La puissance des centrales d’achats et des marques de distributeurs est telle que, au lieu d’avoir un ruissellement qui permette une augmentation du prix d’achat pour le producteur, on assiste à une captation de la valeur ajoutée par les grandes surfaces.

Vous parliez au début de notre entretien de « l’agribashing ». Que proposez-vous concrètement pour y mettre un terme?

Dans un premier temps, nous devrions faire un état des lieux de tout ce qui a déjà été accompli en matière de protection de l’environnement et de bien-être animal. Cela permettrait de montrer de manière pédagogique tout ce que l’agriculture a apporté depuis ces cinquante dernières années. De la sorte, au lieu d’être sans cesse dans une écologie punitive, on s’orienterait, à partir d’un préalable positif, vers une écologie incitative. Pour redonner aux agriculteurs fierté et confiance, il est indispensable que la société établisse le constat de ce qui a déjà été réalisé grâce aux efforts du monde agricole. C’est d’autant plus important qu’il existe aujourd’hui un écart très grand entre la vie d’un agriculteur – une profession qui demeure difficile à exercer – et le reste de la société. Non seulement en ce qui concerne le temps de travail, très loin des 35 heures réglementaires, mais aussi plus généralement quant au niveau des revenus, à la couverture sociale, aux droits à la retraite, sans oublier l’accès aux réseaux sociaux ou encore les loisirs et la capacité de prendre des vacances. À tous ces égards, l’agriculture reste une activité très particulière, ancrée dans la ruralité.
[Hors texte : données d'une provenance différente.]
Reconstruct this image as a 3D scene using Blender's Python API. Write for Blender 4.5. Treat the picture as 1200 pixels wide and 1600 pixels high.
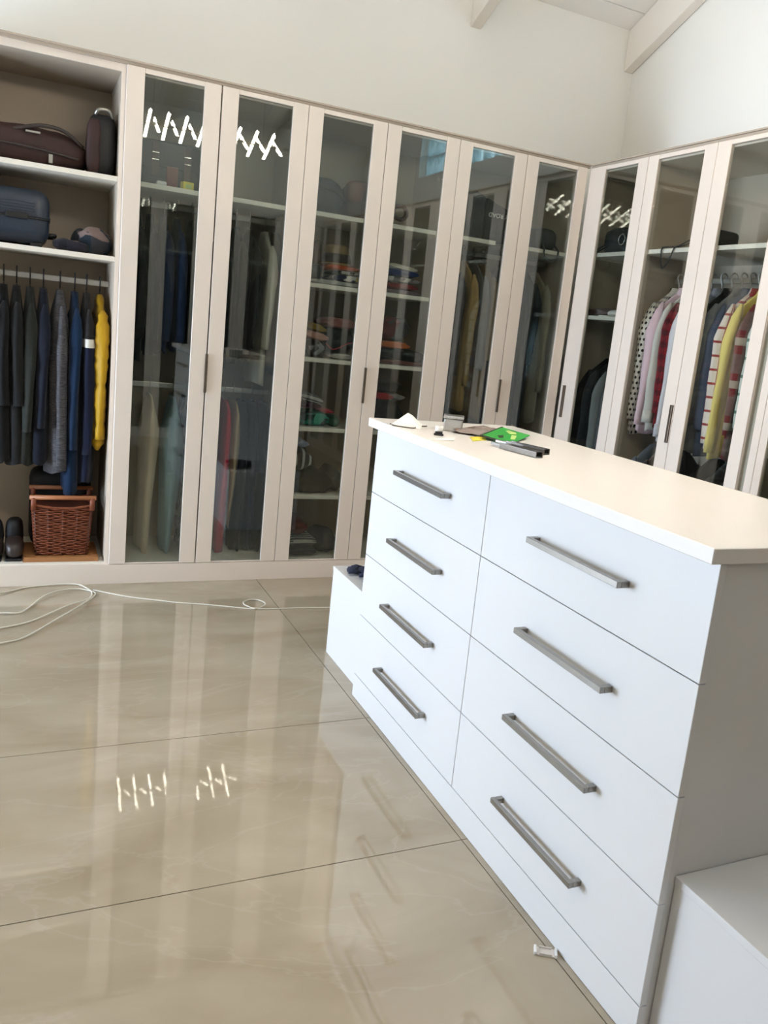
import bpy, math, random
from mathutils import Vector, Matrix, noise

for o in list(bpy.data.objects):
    bpy.data.objects.remove(o, do_unlink=True)
SC = bpy.context.scene
COL = SC.collection
R = math.radians
PI = math.pi
random.seed(7)

# ------------------------------------------------------------------ camera
F_PX, PPX, PPY = 1300.82, 659.42, 772.08          # focal length and principal point in the 1200x1600 frame
cam_d = bpy.data.cameras.new('camera')
cam_d.sensor_width = 36.0
cam_d.sensor_fit = 'AUTO'
cam_d.lens = F_PX * 36.0 / 1600.0
cam_d.shift_x = -(PPX - 600.0) / 1600.0
cam_d.shift_y = (PPY - 800.0) / 1600.0
cam_d.clip_start = 0.02
cam = bpy.data.objects.new('camera', cam_d)
COL.objects.link(cam)
yaw, pit, rol = 0.4567, 0.1925, -0.1104
fwd = Vector((math.sin(yaw) * math.cos(pit), math.cos(yaw) * math.cos(pit), -math.sin(pit)))
rgt = Vector((math.cos(yaw), -math.sin(yaw), 0))
dwn = fwd.cross(rgt)
r2 = math.cos(rol) * rgt + math.sin(rol) * dwn
d2 = -math.sin(rol) * rgt + math.cos(rol) * dwn
cam.matrix_world = Matrix(((r2.x, -d2.x, -fwd.x, -2.9387), (r2.y, -d2.y, -fwd.y, -4.2474),
                           (r2.z, -d2.z, -fwd.z, 1.4093), (0, 0, 0, 1)))
SC.camera = cam

# ------------------------------------------------------------------ world, daylight, exposure
world = bpy.data.worlds.new('sky')
SC.world = world
world.use_nodes = True
bgn = world.node_tree.nodes['Background']
bgn.inputs[0].default_value = (0.72, 0.86, 1.0, 1)
bgn.inputs[1].default_value = 3.0
SC.view_settings.view_transform = 'Standard'
SC.view_settings.look = 'None'
SC.view_settings.gamma = 1.0
SC.view_settings.use_curve_mapping = False
SC.view_settings.exposure = -0.06
try:
    SC.cycles.max_bounces = 8
    SC.cycles.diffuse_bounces = 4
    SC.cycles.glossy_bounces = 5
    SC.cycles.transparent_max_bounces = 18
    SC.cycles.sample_clamp_indirect = 40.0
    SC.cycles.caustics_reflective = False
    SC.cycles.caustics_refractive = False
except Exception:
    pass

def area_light(name, loc, rot, sx, sy, power, color):
    d = bpy.data.lights.new(name, 'AREA')
    d.shape = 'RECTANGLE'; d.size = sx; d.size_y = sy; d.energy = power; d.color = color
    o = bpy.data.objects.new(name, d); COL.objects.link(o)
    o.location = loc; o.rotation_euler = rot
    return o
DAY = (0.73, 0.86, 1.08)
area_light('daylight_patio_door', (-5.88, -0.425, 0.86), (0, R(-90), 0), 1.7, 1.82, 300, DAY)
area_light('daylight_block_window', (1.05, -2.70, 3.47), (0, R(90), 0), 1.1, 2.2, 50, (0.86, 0.95, 1.0))

# ------------------------------------------------------------------ materials
def lin(c):
    return tuple(((v / 255) / 12.92 if v / 255 <= 0.04045 else ((v / 255 + 0.055) / 1.055) ** 2.4) for v in c) + (1.0,)

def newmat(name):
    m = bpy.data.materials.new(name); m.use_nodes = True
    nt = m.node_tree
    for n in list(nt.nodes): nt.nodes.remove(n)
    out = nt.nodes.new('ShaderNodeOutputMaterial')
    return m, nt, out

def N(nt, typ, **kw):
    n = nt.nodes.new(typ)
    for k, v in kw.items(): setattr(n, k, v)
    return n

def mathn(nt, op, a, b=None, c=None):
    n = nt.nodes.new('ShaderNodeMath'); n.operation = op
    for i, v in enumerate((a, b, c)):
        if v is None: continue
        if isinstance(v, (int, float)): n.inputs[i].default_value = v
        else: nt.links.new(v, n.inputs[i])
    return n.outputs[0]

def mixc(nt, fac, a, b):
    n = nt.nodes.new('ShaderNodeMix'); n.data_type = 'RGBA'
    for sock, v in ((n.inputs[0], fac), (n.inputs[6], a), (n.inputs[7], b)):
        if isinstance(v, (tuple, float, int)): sock.default_value = v
        else: nt.links.new(v, sock)
    return n.outputs[2]

def plain(name, rgb, rough=0.5, metal=0.0, spec=0.5, var=0.06, scale=6.0, bump=0.0, bscale=200.0, coat=0.0):
    m, nt, out = newmat(name)
    p = N(nt, 'ShaderNodeBsdfPrincipled')
    c = lin(rgb)
    tc = N(nt, 'ShaderNodeTexCoord')
    nz = N(nt, 'ShaderNodeTexNoise'); nz.inputs['Scale'].default_value = scale; nz.inputs['Detail'].default_value = 4
    nt.links.new(tc.outputs['Object'], nz.inputs['Vector'])
    lo = tuple(v * (1 - var) for v in c[:3]) + (1,)
    hi = tuple(min(1, v * (1 + var)) for v in c[:3]) + (1,)
    nt.links.new(mixc(nt, nz.outputs['Fac'], lo, hi), p.inputs['Base Color'])
    p.inputs['Roughness'].default_value = rough
    p.inputs['Metallic'].default_value = metal
    p.inputs['Specular IOR Level'].default_value = spec
    p.inputs['Coat Weight'].default_value = coat
    if bump:
        n2 = N(nt, 'ShaderNodeTexNoise'); n2.inputs['Scale'].default_value = bscale
        nt.links.new(tc.outputs['Object'], n2.inputs['Vector'])
        b = N(nt, 'ShaderNodeBump'); b.inputs['Strength'].default_value = bump; b.inputs['Distance'].default_value = 0.004
        nt.links.new(n2.outputs['Fac'], b.inputs['Height'])
        nt.links.new(b.outputs[0], p.inputs['Normal'])
    nt.links.new(p.outputs[0], out.inputs[0])
    return m

def glass_mat(name, tint, f0=0.055):
    m, nt, out = newmat(name)
    lw = N(nt, 'ShaderNodeLayerWeight'); lw.inputs['Blend'].default_value = 0.5
    fr = mathn(nt, 'MULTIPLY_ADD', mathn(nt, 'POWER', lw.outputs['Facing'], 5.0), 1 - f0, f0)
    tr = N(nt, 'ShaderNodeBsdfTransparent'); tr.inputs[0].default_value = tint
    gl = N(nt, 'ShaderNodeBsdfGlossy'); gl.inputs['Roughness'].default_value = 0.012
    gl.inputs['Color'].default_value = (0.95, 1.0, 0.98, 1)
    mx = N(nt, 'ShaderNodeMixShader')
    nt.links.new(fr, mx.inputs[0]); nt.links.new(tr.outputs[0], mx.inputs[1]); nt.links.new(gl.outputs[0], mx.inputs[2])
    nt.links.new(mx.outputs[0], out.inputs[0])
    return m

def cloth(name, rgb, pat=None, rgb2=(20, 20, 20), rgb3=(200, 200, 200), s=20.0, var=0.18, rough=0.85):
    """woven cloth; patterns run on the UV map, which is laid out in metres"""
    m, nt, out = newmat(name)
    p = N(nt, 'ShaderNodeBsdfPrincipled')
    tc = N(nt, 'ShaderNodeTexCoord')
    nz = N(nt, 'ShaderNodeTexNoise'); nz.inputs['Scale'].default_value = 9; nz.inputs['Detail'].default_value = 5
    nt.links.new(tc.outputs['Object'], nz.inputs['Vector'])
    c = lin(rgb); c2 = lin(rgb2); c3 = lin(rgb3)
    base = mixc(nt, nz.outputs['Fac'], tuple(v * (1 - var) for v in c[:3]) + (1,), tuple(min(1, v * (1 + var)) for v in c[:3]) + (1,))
    sep = N(nt, 'ShaderNodeSeparateXYZ'); nt.links.new(tc.outputs['UV'], sep.inputs[0])
    u, v = sep.outputs[0], sep.outputs[1]
    def fr(x, k, off=0.0): return mathn(nt, 'FRACT', mathn(nt, 'MULTIPLY_ADD', x, k, off + 50.0))
    if pat == 'dots':
        row = mathn(nt, 'FLOOR', mathn(nt, 'MULTIPLY_ADD', v, s, 50.0))
        off = mathn(nt, 'MULTIPLY', mathn(nt, 'MODULO', row, 2.0), 0.5)
        fu = mathn(nt, 'FRACT', mathn(nt, 'ADD', mathn(nt, 'MULTIPLY_ADD', u, s, 50.0), off))
        du = mathn(nt, 'SUBTRACT', fu, 0.5); dv = mathn(nt, 'SUBTRACT', fr(v, s), 0.5)
        d = mathn(nt, 'ADD', mathn(nt, 'MULTIPLY', du, du), mathn(nt, 'MULTIPLY', dv, dv))
        base = mixc(nt, mathn(nt, 'LESS_THAN', d, 0.075), base, c2)
    elif pat == 'grid':
        a = mathn(nt, 'LESS_THAN', fr(u, s), 0.17); b = mathn(nt, 'LESS_THAN', fr(v, s), 0.17)
        base = mixc(nt, mathn(nt, 'MAXIMUM', a, b), base, c2)
    elif pat == 'plaid':
        a = mathn(nt, 'LESS_THAN', fr(u, s), 0.45); b = mathn(nt, 'LESS_THAN', fr(v, s), 0.45)
        e = mathn(nt, 'LESS_THAN', fr(v, s, 0.35), 0.18)
        base = mixc(nt, mathn(nt, 'MULTIPLY', a, 0.6), base, c2)
        base = mixc(nt, mathn(nt, 'MULTIPLY', b, 0.6), base, c2)
        base = mixc(nt, mathn(nt, 'MULTIPLY', e, 0.8), base, c3)
    elif pat == 'hstripe':
        base = mixc(nt, mathn(nt, 'LESS_THAN', fr(v, s), 0.35), base, c2)
    elif pat == 'vstripe':
        base = mixc(nt, mathn(nt, 'LESS_THAN', fr(u, s), 0.35), base, c2)
    elif pat == 'heather':
        mp = N(nt, 'ShaderNodeMapping'); mp.inputs['Scale'].default_value = (35, 35, 420)
        nt.links.new(tc.outputs['Object'], mp.inputs[0])
        n3 = N(nt, 'ShaderNodeTexNoise'); n3.inputs['Scale'].default_value = 1.0; n3.inputs['Detail'].default_value = 3
        nt.links.new(mp.outputs[0], n3.inputs['Vector'])
        cr = N(nt, 'ShaderNodeValToRGB'); cr.color_ramp.elements[0].position = 0.4; cr.color_ramp.elements[1].position = 0.62
        nt.links.new(n3.outputs['Fac'], cr.inputs[0])
        base = mixc(nt, cr.outputs[0], base, c2)
    elif pat == 'block':                       # dark yoke, pale chest band, main colour below
        base = mixc(nt, mathn(nt, 'GREATER_THAN', v, -0.255), base, c2)
        band = mathn(nt, 'MULTIPLY', mathn(nt, 'GREATER_THAN', v, -0.255), mathn(nt, 'LESS_THAN', v, -0.215))
        base = mixc(nt, band, base, c3)
    elif pat == 'patch':
        vo = N(nt, 'ShaderNodeTexVoronoi'); vo.inputs['Scale'].default_value = s
        nt.links.new(tc.outputs['Object'], vo.inputs['Vector'])
        sp = N(nt, 'ShaderNodeSeparateColor'); nt.links.new(vo.outputs['Color'], sp.inputs[0])
        base = mixc(nt, mathn(nt, 'GREATER_THAN', sp.outputs[0], 0.55), base, c2)
        base = mixc(nt, mathn(nt, 'GREATER_THAN', sp.outputs[1], 0.75), base, c3)
    nt.links.new(base, p.inputs['Base Color'])
    p.inputs['Roughness'].default_value = rough
    p.inputs['Specular IOR Level'].default_value = 0.2
    p.inputs['Sheen Weight'].default_value = 0.08
    n2 = N(nt, 'ShaderNodeTexNoise'); n2.inputs['Scale'].default_value = 60; n2.inputs['Detail'].default_value = 3
    nt.links.new(tc.outputs['Object'], n2.inputs['Vector'])
    b = N(nt, 'ShaderNodeBump'); b.inputs['Strength'].default_value = 0.35; b.inputs['Distance'].default_value = 0.006
    nt.links.new(n2.outputs['Fac'], b.inputs['Height']); nt.links.new(b.outputs[0], p.inputs['Normal'])
    nt.links.new(p.outputs[0], out.inputs[0])
    return m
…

Et dans un second temps, il faudrait démontrer que l’agriculture est également un métier qui évolue, réclamant science et innovation. D’où la nécessité absolue pour les pouvoirs publics de définir un cadre offensif dans une stratégie ouverte à l’innovation. Des projets très intéressants existent déjà autour de la robotique, par exemple, avec des pulvérisateurs qui seront en mesure de reconnaître la nature de l’adventice, afin d’apporter en temps réel la juste dose du bon produit pour la détruire. Avec ce genre de technologie, pourquoi devrait-on se priver de la chimie de synthèse ? D’ailleurs, laisser croire que nous allons pouvoir nous passer entièrement de solutions chimiques relève du mensonge. Ainsi, la suppression du glyphosate pose de très sérieuses questions sur la maîtrise du chiendent. Sans parler du chardon et de la folle avoine, déjà résistante à diverses familles d’herbicides. Pour l’élevage, la robotique permettra également de faciliter le travail. Les nouvelles générations de robots de traite ou de distributeurs d’aliments lactés pour les veaux en offrent d’ores et déjà d’excellents exemples.

Il faut mentionner, en outre, tout le progrès opéré dans les méthodes de sélections variétales, qui évoluent au rythme de la science. Je pense ainsi aux méthodes les plus récentes de l’édition du génome. S’en priver serait une erreur stratégique considérable. D’une façon générale, je constate que grâce à la science – la chimie, l’hygiène de vie, la mécanisation –, notre espérance de vie a considérablement augmenté au cours du siècle dernier puisqu’elle a atteint, en France, 79,5 ans pour les hommes et 85,4 ans pour les femmes en 2018.

Bref, je ne vois aucune raison valable pour que l’agriculture soit le seul secteur économique à ne pas profiter des apports de l’innovation et de la science. Là aussi, il faut que le message délivré soit parfaitement clair.